Der Aufsatz über die missionarische Anpassung (Synkatabasis) "als hermeneutisches und ethisches Prinzip in der Paulusauslegung des Johannes Chrysostomus" enthält auch eine kleine Geschichte des Begriffes seit der LXX. Chrysostomus kommt auch sonst nicht zu kurz. B. hatte ja auch mit seiner so schön lesbaren Darstellung "Johannes Chrysostomus. Bischof - Reformer - Märtyrer" (Stuttgart 1998) bewiesen, dass man sich sogar im Deutschen sowohl gelehrt als auch allgemein verständlich ausdrücken kann. Hier liest man auch mit Vergnügen, wie der Mitherausgeber der Werke Overbecks nachweisen muss, dass Overbecks Kampf gegen die missbräuchliche Identifikation mit der Vergangenheit, welche auch Nietzsche am urdeutschen "Bildungsphilister" kritisierte, nicht davor schützte, in eine wilde Geschichtsspekulation zu geraten, nämlich den Diognetbrief für eine nachkonstantinische Fiktion zu halten.

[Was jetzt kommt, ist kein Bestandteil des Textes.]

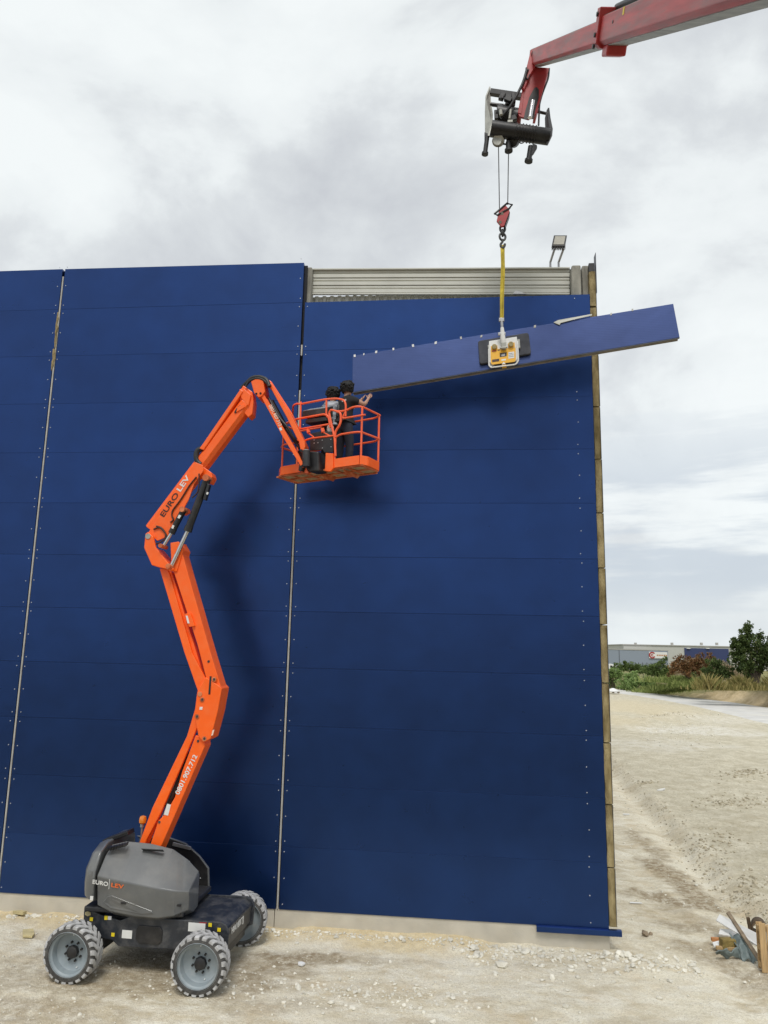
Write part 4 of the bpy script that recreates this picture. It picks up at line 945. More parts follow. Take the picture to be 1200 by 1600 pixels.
# ------------------------------------------------------------------ people
def skin_mesh(name, chains, m, parent=None, origin=(0, 0, 0), rot=None, sub=2, kind=None, root=0):
    """chains: list of [(point, radius) ...]; a chain may start at a named earlier point by using the same coordinates"""
    vs = []; es = []; rs = []; idx = {}
    def key(p): return tuple(round(c, 4) for c in p)
    for ch in chains:
        prev = None
        for p, r in ch:
            k = key(p)
            if k not in idx: idx[k] = len(vs); vs.append(V(p)); rs.append(r)
            if prev is not None and prev != idx[k]: es.append((prev, idx[k]))
            prev = idx[k]
    me = bpy.data.meshes.new(name); me.from_pydata(vs, es, []); me.update()
    o = bpy.data.objects.new(name, me); C.objects.link(o); me.materials.append(m)
    sm = o.modifiers.new('skin', 'SKIN'); sm.use_smooth_shade = True; sm.branch_smoothing = .4
    lay = me.skin_vertices[0].data if me.skin_vertices else me.attributes.new('s', 'FLOAT', 'POINT')
    for i, r in enumerate(rs):
        lay[i].radius = (r, r) if not isinstance(r, tuple) else r
        lay[i].use_root = False
    lay[root].use_root = True
    ss = o.modifiers.new('sub', 'SUBSURF'); ss.levels = sub; ss.render_levels = sub
    if parent: o.parent = parent
    else: o.location = origin; o.rotation_euler = rot or (0, 0, 0)
    ORG[o.name] = V(origin)
    return o
def ensure_skin():
    pass
def make_skin_layer(me):
    pass
def hand(wr, d, nrm, side, open_=.5):
    """finger chains for a hand: wr wrist, d direction of the palm, nrm palm normal, side towards the thumb"""
    d, nrm, side = V(d).normalized(), V(nrm).normalized(), V(side).normalized(); wr = V(wr); ch = []
    palm = wr+d*.085
    ch.append([(tuple(wr), .024), (tuple(wr+d*.045), .030), (tuple(palm), .026)])
    for k, (off, ln) in enumerate(((.030, .072), (.010, .082), (-.010, .076), (-.028, .060))):
        b = palm+side*off; t1 = b+d*ln*.5+nrm*.006; t2 = t1+(d*(1-open_)+nrm*open_).normalized()*ln*.5
        ch.append([(tuple(palm), .026), (tuple(b), .0105), (tuple(t1), .009), (tuple(t2), .0075)])
    tb = wr+d*.03+side*.026; t1 = tb+(d*.5+side*.8).normalized()*.04; t2 = t1+(d*.8+side*.3+nrm*.3).normalized()*.032
    ch.append([(tuple(wr+d*.045), .030), (tuple(tb), .014), (tuple(t1), .011), (tuple(t2), .009)])
    return ch
def person(label, base, yaw, J, shirt, trousers, cat='person'):
    """J: joints in the person's own frame, x right, y forward, z up from the sole of the foot"""
    j = {k: V(p) for k, p in J.items()}
    t = lambda k: tuple(j[k])
    ch = [[(t('pelvis'), .12), (t('waist'), .11), (t('chest'), .115), (t('neck0'), .075), (t('neck'), .055), (t('chin'), (.075)), (t('skull'), .098), (t('crown'), .06)]]
    for s in 'LR':
        ch.append([(t('chest'), .115), (t('sh'+s), .055), (t('el'+s), .044), (t('wr'+s), .027)])
        ch.append([(t('pelvis'), .12), (t('hip'+s), .09), (t('kn'+s), .062), (t('an'+s), .042), (t('toe'+s), .04)])
        fw = (j['wr'+s]-j['el'+s]).normalized(); sd = V(J['thumb'+s]); ch += hand(j['wr'+s], J.get('hd'+s, fw), J.get('hn'+s, (0, 1, 0)), sd, .35)
    body = skin_mesh('person', ch, M['skin'], None, base, (0, 0, yaw)); tag(body, label, cat)
    # face: nose and ears
    sk = j['skull']; mb = MB(); mb.ico(sk+V((0, .105, -.03)), .022, .05); mb.ico(sk+V((.088, 0, -.02)), .028, .05, (.5, 1, 1.3)); mb.ico(sk+V((-.088, 0, -.02)), .028, .05, (.5, 1, 1.3))
    f = mb.build('face_features', M['skin'], None, smooth=True, ang=180); f.parent = body; f.location = (0, 0, 0)
    mb = MB(); rn = random.Random(5)
    mb.lathe(sk+V((0, -.02, .02)), (0, 0, 1), [(.09, -.10), (.118, -.06), (.128, 0), (.122, .06), (.09, .105), (.04, .125), (0, .128)], 16)
    for i in range(150):
        a = rn.uniform(0, 6.28); e = rn.uniform(-.5, 1.5); d = V((math.cos(a)*math.cos(e), math.sin(a)*math.cos(e), math.sin(e)))
        if d.y > .55 and d.z < .4: continue
        mb.ico(sk+V((0, -.02, .02))+d*rn.uniform(.112, .135), rn.uniform(.015, .032), .5, rnd=rn)
    hh = mb.build('hair', M['hair'], None, smooth=True, ang=180); hh.parent = body; hh.location = (0, 0, 0)
    sc = [[(t('waist'), .165), (t('chest'), .192), (t('neck0'), .112)], [(t('waist'), .165), (tuple(j['pelvis'].lerp(j['waist'], .1)), .165)]]
    for s in 'LR': sc.append([(t('chest'), .192), (t('sh'+s), .095), (tuple(j['sh'+s].lerp(j['el'+s], .62)), .082)])
    s_ = skin_mesh('shirt', sc, shirt, body, sub=2)
    tr = [[(tuple(j['pelvis'].lerp(j['waist'], .55)), .145), (t('pelvis'), .148)]]
    for s in 'LR': tr.append([(t('pelvis'), .148), (t('hip'+s), .112), (t('kn'+s), .078), (tuple(j['an'+s]+V((0, 0, .02))), .064)])
    skin_mesh('trousers', tr, trousers, body, sub=2)
    for s in 'LR':
        a = j['an'+s]; b = j['toe'+s]; d = (b-a); d.z = 0; d.normalize()
        mb = MB(); c = a.lerp(b, .45); c.z = .045
        ang = math.atan2(d.y, d.x); mb.box(c, (.29, .10, .085), Matrix.Rotation(ang, 3, 'Z'))
        sh = mb.build('shoe', M['black'], None, bevel=.03, seg=3); sh.parent = body; sh.location = (0, 0, 0)
    return body

pr_ = dict(pelvis=(0, 0, .95), waist=(0, .01, 1.13), chest=(.0, .03, 1.33), neck0=(0, .04, 1.46), neck=(0, .05, 1.53), chin=(0, .075, 1.585), skull=(0, .07, 1.66), crown=(0, .06, 1.72),
           shR=(.185, .04, 1.42), elR=(.31, .20, 1.33), wrR=(.20, .43, 1.52), shL=(-.185, .05, 1.42), elL=(-.10, .28, 1.34), wrL=(.02, .42, 1.52),
           hipR=(.095, 0, .86), knR=(.13, .03, .48), anR=(.14, -.02, .08), toeR=(.17, .15, .04), hipL=(-.095, 0, .86), knL=(-.12, .03, .48), anL=(-.14, -.02, .08), toeL=(-.16, .15, .04),
           thumbR=(-.6, -.3, .5), thumbL=(.8, -.2, .3), hdR=(.0, .55, .8), hdL=(.15, .5, .8), hnR=(0, .7, .5), hnL=(0, .7, .5))
p1 = person('person in black t-shirt and dark jeans lifting the panel edge with both hands', bk(1.26, .20, .012), R(-33), pr_, M['tshirt'], M['jeans'])
# pale print on the shoulder of the t-shirt
mb = MB()
for dx, dz, w, h in ((.045, 1.40, .012, .035), (.065, 1.40, .012, .03), (.055, 1.385, .035, .008), (.10, 1.40, .010, .03), (.115, 1.41, .03, .008), (.12, 1.393, .02, .008), (.135, 1.40, .010, .03)):
    mb.box((dx, -.128+.0*dz, dz-.03), (w, .006, h))
pp_ = mb.build('print', M['white']); pp_.parent = p1; pp_.location = (0, 0, 0)
p2_ = dict(pr_); p2_.update(elR=(.27, .10, 1.16), wrR=(.16, .30, 1.10), elL=(-.27, .08, 1.16), wrL=(-.17, .30, 1.08), hdR=(-.3, 1, .0), hdL=(.3, 1, 0), hnR=(0, 0, -1), hnL=(0, 0, -1), thumbR=(-1, 0, 0), thumbL=(1, 0, 0))
for k in list(p2_):
    if k[:2] not in ('th', 'hd', 'hn'): p2_[k] = tuple(c*.945 for c in p2_[k])
p2 = person('person in grey and white patterned shirt standing behind the console rail', bk(1.00, .26, .012), R(-8), p2_, M['camo'], M['jeans'])
mb = MB()
for s in (-1, 1): mb.tube([(s*.165, -.10, 1.30), (s*.17, -.125, 1.2), (s*.15, -.125, 1.08)], [.028, .034, .028], 8)
v_ = mb.build('harness', M['black'], smooth=True); v_.parent = p2; v_.location = (0, 0, 0)
q = g(380, 700)
bag = thing('bag', 'small white bag hanging inside the basket beside the patterned shirt', 'bag', q-W*.1-V((0, 0, .1)))
mb = MB(); mb.lathe(q-W*.10-V((0, 0, .09)), (0, 0, 1), [(.0, 0), (.05, .0), (.068, .05), (.06, .11), (.035, .15), (.02, .18), (0, .18)], 12); mb.build('sack', M['white'], bag, smooth=True, bevel=0)
MB().tube([q-W*.1+V((-.02, 0, .08)), q-W*.1+V((-.03, 0, .14)), q-W*.1+V((.02, 0, .14)), q-W*.1+V((.02, 0, .08))], .006, 6).build('strap', M['white'], bag)

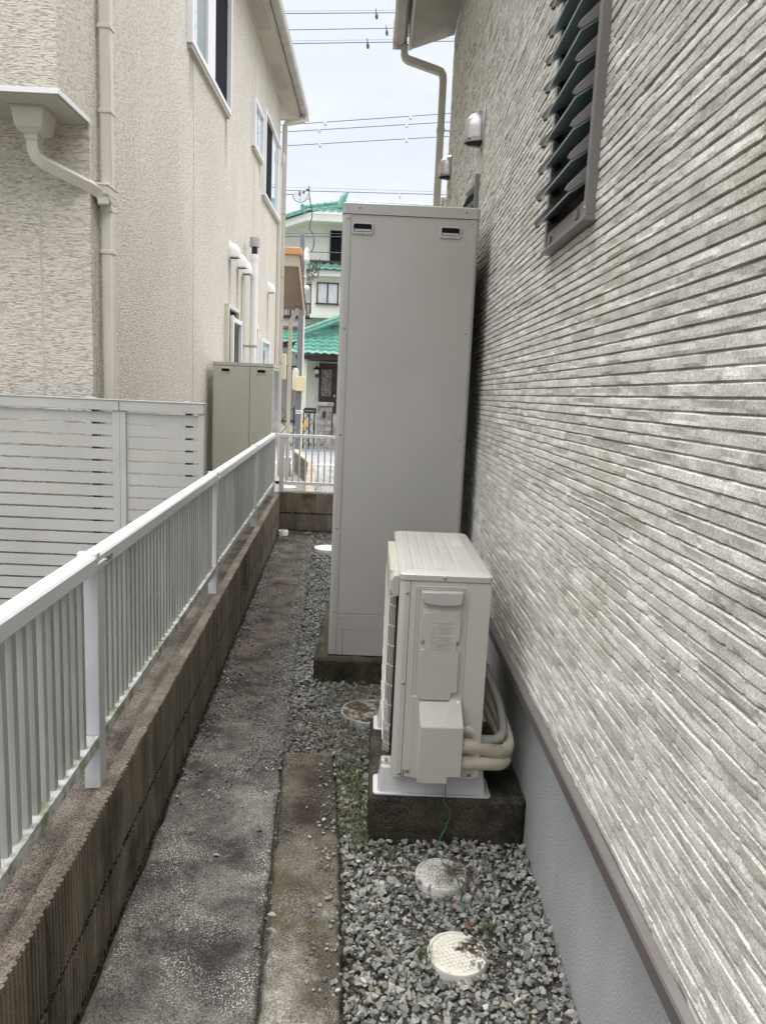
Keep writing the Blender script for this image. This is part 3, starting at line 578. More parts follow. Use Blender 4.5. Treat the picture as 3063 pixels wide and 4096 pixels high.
# front panel wraps the corner, with a vertical seam
fp = MB(); prf = [(ux0-.002, uy0+.30), (ux0-.002, uy0+.02)]+[(ux0-.002+.018*(1-math.cos(R(a))), uy0-.002+.018*(1-math.sin(R(a)))+.0) for a in range(0, 91, 15)][0:0]
arc = [(ux0-.002+.020*(1-math.cos(R(a))), uy0-.003+.020*(1-math.sin(R(a)))) for a in range(0, 91, 15)]
outer = [(ux0-.002, uy0+.05)]+arc+[(.1275, uy0-.003)]; inner = [(.1275, uy0+.004), (ux0+.012, uy0+.012), (ux0+.004, uy0+.05)]
fp.prism(outer+inner, 2, uz0, uz1-.002).build('front_corner_panel', ACP, U, smooth=True, ang=30)
MB().box(.117, .1185, uy0-.0036, uy0, uz0+.004, uz1-.004).build('panel_crease', ACD, U)
sp = MB(); sp.prism([(.1290, uz0+.002), (.1290, uz1-.002), (ux1-.006, uz1-.002), (ux1, uz1-.008), (ux1, uz0+.012), (ux1-.012, uz0), (.1290, uz0-.0)], 1, uy0-.002, uy0+.004).build('side_panel', ACP, U, bevel=.0015)
MB().box(.1272, .1292, uy0-.001, uy0+.006, uz0, uz1).build('panel_seam', BLACK, U)
ct = MB(); lo = rrect(ux0-.004, ux1+.004, uy0-.006, uy1+.004, .018); hi = rrect(ux0+.006, ux1-.006, uy0+.006, uy1-.006, .014)
ct.frustum([(x, y, uz1+.001) for x, y in lo], [(x, y, uz1+.017) for x, y in lo]); ct.frustum([(x, y, uz1+.017) for x, y in lo], [(x, y, uz1+.022) for x, y in hi])
top = ct.build('top_panel', ACTOP, U, smooth=True, ang=25)
rb = MB()
for a in (.112, .145, .178, .211, .244): rb.frustum([(a, uy0+.045, uz1+.021), (a+.027, uy0+.045, uz1+.021), (a+.027, uy1-.02, uz1+.021), (a, uy1-.02, uz1+.021)], [(a+.003, uy0+.05, uz1+.0250), (a+.024, uy0+.05, uz1+.0250), (a+.024, uy1-.025, uz1+.0250), (a+.003, uy1-.025, uz1+.0250)])
rb.frustum([(.277, uy0+.045, uz1+.021), (.345, uy0+.045, uz1+.021), (.345, uy1-.02, uz1+.021), (.277, uy1-.02, uz1+.021)], [(.283, uy0+.05, uz1+.0250), (.341, uy0+.05, uz1+.0250), (.341, uy1-.025, uz1+.0250), (.283, uy1-.025, uz1+.0250)])
rb.build('pressed_rib', ACTOP, top, smooth=False)
MB().box(.297, .333, 2.60, 2.70, uz1+.0252, uz1+.0258).build('rating_label', ACP, top)
MB().box(ux0+.004, ux1-.004, uy0+.004, uy1-.004, uz1-.004, uz1+.003).build('top_seam', BLACK, U)
# embossed frame on the side panel
def ring(mb, P0, w, y0, y1):    # raised bead following an open path in x,z
    for a, b in zip(P0[:-1], P0[1:]):
        a = Vector((a[0], 0, a[1])); b = Vector((b[0], 0, b[1])); d = (b-a).normalized(); n_ = Vector((d.z, 0, -d.x))*w/2
        mb.add([(a+n_+Vector((0, y0, 0))), (b+n_+Vector((0, y0, 0))), (b-n_+Vector((0, y0, 0))), (a-n_+Vector((0, y0, 0))), (a+n_*.3+Vector((0, y1, 0))), (b+n_*.3+Vector((0, y1, 0))), (b-n_*.3+Vector((0, y1, 0))), (a-n_*.3+Vector((0, y1, 0)))], [(0, 1, 2, 3), (4, 7, 6, 5), (0, 4, 5, 1), (1, 5, 6, 2), (2, 6, 7, 3), (3, 7, 4, 0)])
e_ = MB(); ys_ = uy0-.002
ring(e_, [(.147, .53), (.146, .860), (.147, .865), (.151, .869), (.155, .8705), (.293, .8715), (.298, .869), (.302, .864), (.303, .858), (.3045, .53)], .0035, ys_, ys_-.0028)
ring(e_, [(.1565, .53), (.155, .856), (.158, .861), (.163, .863), (.290, .864), (.294, .861), (.2955, .856), (.2965, .53)], .003, ys_, ys_-.0022)
e_.build('embossed_frame', ACP, U)
# service cover: raised plate with grip, recess and notches
cvp = [(.169, .512), (.169, .672), (.1715, .674), (.179, .674), (.179, .703), (.1695, .705), (.169, .781), (.175, .790), (.279, .790), (.287, .781), (.2865, .705), (.2765, .703), (.277, .674), (.2865, .672), (.288, .538), (.270, .536), (.268, .512)]
sc = MB().prism([(x, z) for x, z in cvp], 1, uy0-.010, uy0-.001).build('service_cover', ACD, U, bevel=.0018)
hg = [(.161, .861), (.163, .838), (.168, .826), (.185, .8215), (.225, .8185), (.262, .8195), (.284, .8235), (.288, .832), (.2895, .862)]
MB().frustum([(x, uy0-.001, z) for x, z in hg], [(x*.97+.0068, uy0-.022, z*.985+.0105) for x, z in hg]).build('grip', ACTOP, sc, bevel=.003)
MB().prism([(.164, .826), (.287, .826), (.287, .800), (.283, .791), (.168, .791), (.164, .800)], 1, uy0-.0045, uy0-.0015).build('grip_recess', ACD, sc)
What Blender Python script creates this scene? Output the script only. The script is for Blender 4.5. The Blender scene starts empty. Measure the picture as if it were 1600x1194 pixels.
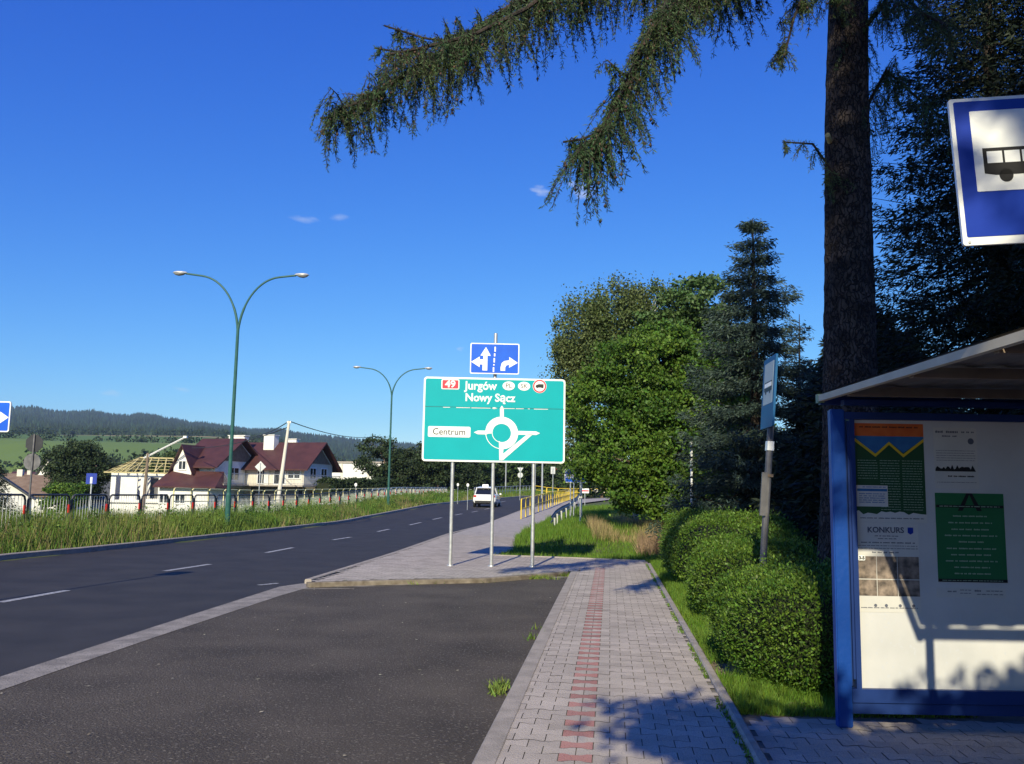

Drei Aufsätze dienen dem christlich-jüdischen Dialog allerdings so, dass gerade die historische Ferne der Vergangenheit die Gegenwart zu beurteilen hilft: "Christen und Juden in Antiochien in den Jahren 386/87. Ein Beitrag zur Geschichte altkirchlicher Judenfeindschaft". "Das Tempelneubauprojekt Julians", das bekanntlich durch Erdbeben scheiterte und als Strafe Gottes interpretiert wurde, ist ein Aufsatz mit merkwürdiger Aktualität: B. ist sich sicher (ich nicht): "Hätte Julians Unternehmen Erfolg gehabt [...] dann wäre der Anspruch der Kirche, das wahre Israel zu verkörpern, sehr ins Wanken geraten" (103). Eine dem Lehrer und Freund Oskar Cullmann gewidmete originelle Miniatur befasst sich mit einem Damasus-Epigramm, welches die Märtyrer Petrus und Paulus als "neue Sterne" am Himmel preist. B. bietet hier auch Wirkungsgeschichtliches zu Daniel 12,3 und Acta 28,11.